2. Reinforcement learning requires exploring the environment and receiving feedback in order to adjust the policy, and that feedback is often delayed. In supervised learning, every output can be scored as right or wrong or by the size of the error. In reinforcement learning, the quality of the current action may be unknowable until a hundred steps later.

For a reinforcement learning agent, one or more of the following components may exist.

• Policy. The agent uses a policy to choose the next action.
• Value function. We use a value function to evaluate the current state. It measures how much entering a state will affect future rewards. The larger the value, the more favorable the state is for the agent.
• Model. The model represents the agent’s understanding of the environment and determines how the world evolves.

The agent must at least learn a policy or a value function in order to make decisions.

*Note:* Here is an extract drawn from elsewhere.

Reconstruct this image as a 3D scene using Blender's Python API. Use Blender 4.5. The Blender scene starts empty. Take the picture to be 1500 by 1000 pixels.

Algorithms that learn the former are called policy-based agents. Those that learn the latter are called value-based agents. Algorithms that learn both are actor-critic agents. Learning a “model” is optional and depends on whether the next state and reward can be predicted. Reinforcement learning algorithms can also be divided into model-based and model-free methods.

References

[1.] Prof. John McCarthy of Stanford University http://jmc.stanford.edu/artificial-intelligence/what-is-ai/index.html

[2.] Russell, S., & Norvig, P. (2002). Artificial intelligence: a modern approach.

[3.] Mitchell, Tom (1997). Machine Learning. New York: McGraw Hill. ISBN 0-07-042807-7. OCLC 36417892.

[4.] Turing, A. (1950). Computing Machinery and Intelligence. Mind, LIX (236): 433-460.

[5.] Weizenbaum, J. (1966). ELIZA - a computer program for the study of natural language communication between man and machine. Communications of the ACM. 9: 36-45.

[6.] Wolpert, D. H. and W. G. Macready. (1995). “No free lunch theorems for search.” Technical Report SFI-TR-05-010, Santa Fe Institute, Santa Fe, NM.

[7.] Zhou Zhihua. Machine Learning [J]. 2016.

[8.] Scikit-learn: Machine Learning in Python, Pedregosa et al., JMLR 12, pp. 2825-2830, 2011.